The white-haired Stolfe, 67, said he confided in only his close associate, Donald "Captain D" DiFazio, about the payoffs, keeping even his wife in the dark.
Stolfe said he eventually put Calabrese on the payroll as a "spotter," ostensibly to keeptrack of pizza delivery trucks. In reality, it was to hide the monthly payoffs of about $1,000.
Stolfe acknowledged Tuesday that he had lied to a grand jury investigating Calabrese in 1990, concealing the nature of the payoffs to Calabrese and his relationship with the reputed mobster. He told jurors Tuesday that he had been intimidated by Calabrese. Stolfe said Calabrese even invited himself on his family vacations.
On cross-examination, attorney Lopez tried to portray the two as pals. "Did anyone put a gun to your head and say you had to go play handball with him?" Lopez asked.
The attorney pointed out that when Stolfe halted the payoffs in 2002 when the Family Secrets investigation became public, no one burned down a Connie's Pizza restaurant. Prosecutors also called DiFazio to the stand, who testified that he carried the payoffs to the mob for years. For the final payoffs, DiFazio said, he gave the cash-filled envelopes to Frank Calabrese Jr., who was already wearing a wire for the feds.
DiFazio, testifying with a gravelly voice and heavy Chicago accent, said he is still director of special events for Connie's. "I'm supposed to be at Taste of Chicago," he said.
He said he still lives in Bridgeport and described each mob figure he testified about as "another tough guy."

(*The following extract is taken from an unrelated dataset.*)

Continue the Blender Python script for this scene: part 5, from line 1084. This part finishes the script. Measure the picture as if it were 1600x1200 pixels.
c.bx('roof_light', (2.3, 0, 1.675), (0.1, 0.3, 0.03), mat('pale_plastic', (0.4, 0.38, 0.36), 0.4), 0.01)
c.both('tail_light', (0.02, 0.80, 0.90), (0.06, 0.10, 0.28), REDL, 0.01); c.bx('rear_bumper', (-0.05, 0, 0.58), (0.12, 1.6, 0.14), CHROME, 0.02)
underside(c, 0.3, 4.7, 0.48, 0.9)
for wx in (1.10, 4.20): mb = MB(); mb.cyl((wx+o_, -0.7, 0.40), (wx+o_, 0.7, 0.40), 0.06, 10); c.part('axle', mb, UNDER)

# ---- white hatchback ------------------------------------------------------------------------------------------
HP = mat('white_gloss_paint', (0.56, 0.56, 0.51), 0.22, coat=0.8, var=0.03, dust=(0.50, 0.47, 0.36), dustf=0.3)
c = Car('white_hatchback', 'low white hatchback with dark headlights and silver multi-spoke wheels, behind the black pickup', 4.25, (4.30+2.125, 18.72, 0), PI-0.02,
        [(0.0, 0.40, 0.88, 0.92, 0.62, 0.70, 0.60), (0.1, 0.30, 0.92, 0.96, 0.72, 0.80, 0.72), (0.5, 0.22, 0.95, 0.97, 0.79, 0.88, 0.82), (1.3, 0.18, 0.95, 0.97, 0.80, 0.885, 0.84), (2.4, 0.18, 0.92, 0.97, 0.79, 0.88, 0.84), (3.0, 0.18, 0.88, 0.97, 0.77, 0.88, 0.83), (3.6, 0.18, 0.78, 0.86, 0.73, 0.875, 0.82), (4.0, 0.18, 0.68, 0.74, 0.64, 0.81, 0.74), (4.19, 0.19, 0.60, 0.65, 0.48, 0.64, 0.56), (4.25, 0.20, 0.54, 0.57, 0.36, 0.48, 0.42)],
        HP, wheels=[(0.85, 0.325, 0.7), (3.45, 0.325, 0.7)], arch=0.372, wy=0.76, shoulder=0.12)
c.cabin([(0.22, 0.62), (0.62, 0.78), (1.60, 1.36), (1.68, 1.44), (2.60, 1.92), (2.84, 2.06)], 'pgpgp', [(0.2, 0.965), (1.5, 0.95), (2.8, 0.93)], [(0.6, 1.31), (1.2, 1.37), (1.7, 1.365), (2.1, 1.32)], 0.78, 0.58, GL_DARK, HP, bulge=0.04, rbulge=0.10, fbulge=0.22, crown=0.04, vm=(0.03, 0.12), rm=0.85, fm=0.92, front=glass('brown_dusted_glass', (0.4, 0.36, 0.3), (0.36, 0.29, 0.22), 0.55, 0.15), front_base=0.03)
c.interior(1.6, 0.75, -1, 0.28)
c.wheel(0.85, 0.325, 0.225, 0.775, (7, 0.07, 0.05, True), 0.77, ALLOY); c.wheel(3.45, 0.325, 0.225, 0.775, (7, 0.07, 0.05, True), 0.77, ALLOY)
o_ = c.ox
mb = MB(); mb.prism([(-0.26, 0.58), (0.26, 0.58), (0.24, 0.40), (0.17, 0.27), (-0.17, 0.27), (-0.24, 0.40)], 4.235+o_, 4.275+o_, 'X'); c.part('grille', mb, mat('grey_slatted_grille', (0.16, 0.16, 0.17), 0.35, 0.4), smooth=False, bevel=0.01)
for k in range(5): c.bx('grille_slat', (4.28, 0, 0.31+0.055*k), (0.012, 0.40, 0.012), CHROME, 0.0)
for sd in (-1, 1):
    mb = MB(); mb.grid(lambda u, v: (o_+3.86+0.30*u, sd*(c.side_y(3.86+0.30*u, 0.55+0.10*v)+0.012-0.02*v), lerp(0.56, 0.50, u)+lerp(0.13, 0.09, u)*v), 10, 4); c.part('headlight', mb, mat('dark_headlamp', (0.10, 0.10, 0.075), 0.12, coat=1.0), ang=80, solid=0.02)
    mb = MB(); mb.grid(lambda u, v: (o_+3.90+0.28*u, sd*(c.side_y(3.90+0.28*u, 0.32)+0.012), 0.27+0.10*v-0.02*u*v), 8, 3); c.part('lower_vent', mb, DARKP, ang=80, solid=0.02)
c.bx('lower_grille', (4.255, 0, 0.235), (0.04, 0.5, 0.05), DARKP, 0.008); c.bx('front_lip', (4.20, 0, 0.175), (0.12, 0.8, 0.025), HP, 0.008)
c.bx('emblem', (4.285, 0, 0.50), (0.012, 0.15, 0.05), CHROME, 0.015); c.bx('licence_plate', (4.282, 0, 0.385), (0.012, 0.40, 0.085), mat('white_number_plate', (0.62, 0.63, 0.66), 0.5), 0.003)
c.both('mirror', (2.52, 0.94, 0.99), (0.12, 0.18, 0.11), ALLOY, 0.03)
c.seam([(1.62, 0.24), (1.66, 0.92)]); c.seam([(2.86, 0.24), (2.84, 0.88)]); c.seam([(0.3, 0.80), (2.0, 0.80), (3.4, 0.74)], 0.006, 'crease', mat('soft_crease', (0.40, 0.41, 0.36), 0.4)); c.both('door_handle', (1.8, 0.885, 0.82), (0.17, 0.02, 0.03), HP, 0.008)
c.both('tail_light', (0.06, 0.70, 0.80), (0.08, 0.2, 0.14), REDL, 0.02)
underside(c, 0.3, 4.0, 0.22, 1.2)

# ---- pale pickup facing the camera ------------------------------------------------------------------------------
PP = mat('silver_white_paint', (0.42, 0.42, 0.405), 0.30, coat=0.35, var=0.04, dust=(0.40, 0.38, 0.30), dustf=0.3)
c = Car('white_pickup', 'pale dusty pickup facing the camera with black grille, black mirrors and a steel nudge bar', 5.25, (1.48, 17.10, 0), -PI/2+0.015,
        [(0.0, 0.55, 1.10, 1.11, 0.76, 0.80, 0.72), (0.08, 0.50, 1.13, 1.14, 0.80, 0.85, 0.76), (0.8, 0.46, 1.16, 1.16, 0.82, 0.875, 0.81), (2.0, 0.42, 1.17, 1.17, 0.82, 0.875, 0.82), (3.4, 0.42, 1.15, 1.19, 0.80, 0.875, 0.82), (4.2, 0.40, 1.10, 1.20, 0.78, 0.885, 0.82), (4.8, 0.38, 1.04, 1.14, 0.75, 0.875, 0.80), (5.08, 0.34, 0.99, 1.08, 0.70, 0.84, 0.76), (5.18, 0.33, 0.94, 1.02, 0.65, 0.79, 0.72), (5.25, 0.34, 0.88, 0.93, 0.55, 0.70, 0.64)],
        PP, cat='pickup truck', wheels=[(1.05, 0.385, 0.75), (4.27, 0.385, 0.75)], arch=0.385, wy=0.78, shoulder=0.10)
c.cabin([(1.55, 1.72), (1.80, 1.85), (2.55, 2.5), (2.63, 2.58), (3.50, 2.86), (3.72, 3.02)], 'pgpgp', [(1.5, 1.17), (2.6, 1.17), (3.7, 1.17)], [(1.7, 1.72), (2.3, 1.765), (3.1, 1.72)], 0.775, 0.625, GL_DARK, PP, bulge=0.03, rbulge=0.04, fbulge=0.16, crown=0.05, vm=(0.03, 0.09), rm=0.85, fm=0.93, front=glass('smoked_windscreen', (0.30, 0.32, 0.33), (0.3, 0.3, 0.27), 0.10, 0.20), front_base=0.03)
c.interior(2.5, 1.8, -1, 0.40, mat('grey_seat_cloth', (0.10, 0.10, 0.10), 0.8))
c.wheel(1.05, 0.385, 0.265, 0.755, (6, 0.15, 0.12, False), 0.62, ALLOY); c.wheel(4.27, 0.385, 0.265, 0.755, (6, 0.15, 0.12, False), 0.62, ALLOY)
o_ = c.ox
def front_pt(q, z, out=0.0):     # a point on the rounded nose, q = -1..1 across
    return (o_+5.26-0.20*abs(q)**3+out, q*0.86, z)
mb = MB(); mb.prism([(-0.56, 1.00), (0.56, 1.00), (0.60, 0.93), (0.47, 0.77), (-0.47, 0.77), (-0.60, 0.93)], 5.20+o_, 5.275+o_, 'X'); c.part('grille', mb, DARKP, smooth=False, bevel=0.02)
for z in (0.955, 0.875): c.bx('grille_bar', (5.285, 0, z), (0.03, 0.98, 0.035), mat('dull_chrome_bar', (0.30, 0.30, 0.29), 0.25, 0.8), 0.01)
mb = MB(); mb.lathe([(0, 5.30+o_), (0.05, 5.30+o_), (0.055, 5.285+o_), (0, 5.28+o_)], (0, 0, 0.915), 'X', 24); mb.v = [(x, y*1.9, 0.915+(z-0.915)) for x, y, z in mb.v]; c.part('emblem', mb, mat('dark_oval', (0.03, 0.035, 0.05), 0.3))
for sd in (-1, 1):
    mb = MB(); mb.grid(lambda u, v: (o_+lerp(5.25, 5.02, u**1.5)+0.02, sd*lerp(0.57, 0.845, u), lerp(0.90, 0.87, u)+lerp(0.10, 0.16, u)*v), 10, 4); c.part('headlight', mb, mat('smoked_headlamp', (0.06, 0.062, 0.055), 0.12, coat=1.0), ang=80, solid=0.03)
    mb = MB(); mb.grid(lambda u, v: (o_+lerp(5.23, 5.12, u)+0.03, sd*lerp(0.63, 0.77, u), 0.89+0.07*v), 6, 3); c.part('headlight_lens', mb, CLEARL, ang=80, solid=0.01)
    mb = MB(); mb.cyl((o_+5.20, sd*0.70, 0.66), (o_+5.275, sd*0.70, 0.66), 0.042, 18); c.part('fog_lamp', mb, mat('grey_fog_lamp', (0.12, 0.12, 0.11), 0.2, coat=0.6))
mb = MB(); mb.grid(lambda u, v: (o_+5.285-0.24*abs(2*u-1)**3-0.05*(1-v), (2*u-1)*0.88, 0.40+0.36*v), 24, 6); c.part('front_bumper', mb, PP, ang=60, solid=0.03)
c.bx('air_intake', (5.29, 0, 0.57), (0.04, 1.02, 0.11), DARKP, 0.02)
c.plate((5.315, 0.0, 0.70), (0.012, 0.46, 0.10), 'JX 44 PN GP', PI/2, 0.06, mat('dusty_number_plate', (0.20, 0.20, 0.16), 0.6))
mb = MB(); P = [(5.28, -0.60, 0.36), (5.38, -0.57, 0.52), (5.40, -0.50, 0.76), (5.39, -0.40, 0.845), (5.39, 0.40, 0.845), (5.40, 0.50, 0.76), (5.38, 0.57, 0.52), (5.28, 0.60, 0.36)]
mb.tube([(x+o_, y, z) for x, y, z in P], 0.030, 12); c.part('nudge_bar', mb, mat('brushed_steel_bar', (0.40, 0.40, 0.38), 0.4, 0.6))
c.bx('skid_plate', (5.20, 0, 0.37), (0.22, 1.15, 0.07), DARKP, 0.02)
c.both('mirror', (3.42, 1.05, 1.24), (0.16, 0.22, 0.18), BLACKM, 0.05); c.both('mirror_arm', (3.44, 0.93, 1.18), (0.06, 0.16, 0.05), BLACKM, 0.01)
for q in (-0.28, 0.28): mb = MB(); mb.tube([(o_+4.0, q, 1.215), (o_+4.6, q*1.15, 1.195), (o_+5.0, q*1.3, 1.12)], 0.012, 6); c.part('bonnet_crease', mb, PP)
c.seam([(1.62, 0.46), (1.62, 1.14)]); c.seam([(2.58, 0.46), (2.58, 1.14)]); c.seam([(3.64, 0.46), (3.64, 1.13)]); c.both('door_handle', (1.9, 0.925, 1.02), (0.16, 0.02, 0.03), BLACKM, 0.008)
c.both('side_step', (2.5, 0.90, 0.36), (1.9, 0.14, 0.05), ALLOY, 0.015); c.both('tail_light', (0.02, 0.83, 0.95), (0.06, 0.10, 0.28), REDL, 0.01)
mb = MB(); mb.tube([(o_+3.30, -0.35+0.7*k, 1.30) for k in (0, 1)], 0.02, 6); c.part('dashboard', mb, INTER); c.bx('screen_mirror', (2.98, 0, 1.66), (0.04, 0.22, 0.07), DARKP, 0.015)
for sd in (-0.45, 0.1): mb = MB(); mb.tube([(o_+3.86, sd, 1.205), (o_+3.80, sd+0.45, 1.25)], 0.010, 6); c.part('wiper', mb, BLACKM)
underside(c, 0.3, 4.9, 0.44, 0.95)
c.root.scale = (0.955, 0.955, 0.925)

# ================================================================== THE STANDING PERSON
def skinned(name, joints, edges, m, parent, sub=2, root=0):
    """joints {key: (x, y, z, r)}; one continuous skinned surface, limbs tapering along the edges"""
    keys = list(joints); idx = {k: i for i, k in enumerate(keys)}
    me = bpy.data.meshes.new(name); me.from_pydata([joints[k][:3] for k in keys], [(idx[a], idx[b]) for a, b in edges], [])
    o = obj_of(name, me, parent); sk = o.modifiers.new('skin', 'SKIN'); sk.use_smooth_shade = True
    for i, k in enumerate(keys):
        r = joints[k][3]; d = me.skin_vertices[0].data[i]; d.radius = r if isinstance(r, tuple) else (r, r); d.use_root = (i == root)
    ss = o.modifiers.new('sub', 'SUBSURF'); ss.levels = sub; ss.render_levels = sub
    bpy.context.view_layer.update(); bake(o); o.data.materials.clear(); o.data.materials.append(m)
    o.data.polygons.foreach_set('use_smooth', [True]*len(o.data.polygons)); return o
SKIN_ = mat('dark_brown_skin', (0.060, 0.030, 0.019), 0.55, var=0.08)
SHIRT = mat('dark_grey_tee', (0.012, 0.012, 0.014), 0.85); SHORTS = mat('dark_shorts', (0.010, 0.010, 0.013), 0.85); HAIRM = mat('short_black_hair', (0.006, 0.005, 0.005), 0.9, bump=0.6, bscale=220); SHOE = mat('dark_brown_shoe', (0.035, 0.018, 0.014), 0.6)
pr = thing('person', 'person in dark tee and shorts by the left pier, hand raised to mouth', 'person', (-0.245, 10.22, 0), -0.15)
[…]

He said he was once confronted by Anthony "Tony the Hatch" Chiaramonti when Connie's sought to open a location in Lyons. Those plans were scrapped, DiFazio said. "The name speaks for itself," he said of Chiaramonti, who was gunned down at a chicken restaurant in the suburb in 2001.
On cross-examination, Lopez sometimes made small talk with DiFazio, who wore an expensive-looking suit. The attorney, who had exchanged his trademark pink socks for red ones Tuesday to match a blazing red tie, said he had heard DiFazio is a sharp dresser.
"You were a tough guy, too, weren't you?" Lopez asked. "The whole neighborhood was filled with tough guys."
DiFazio finally gave in. "Absolutely," he said.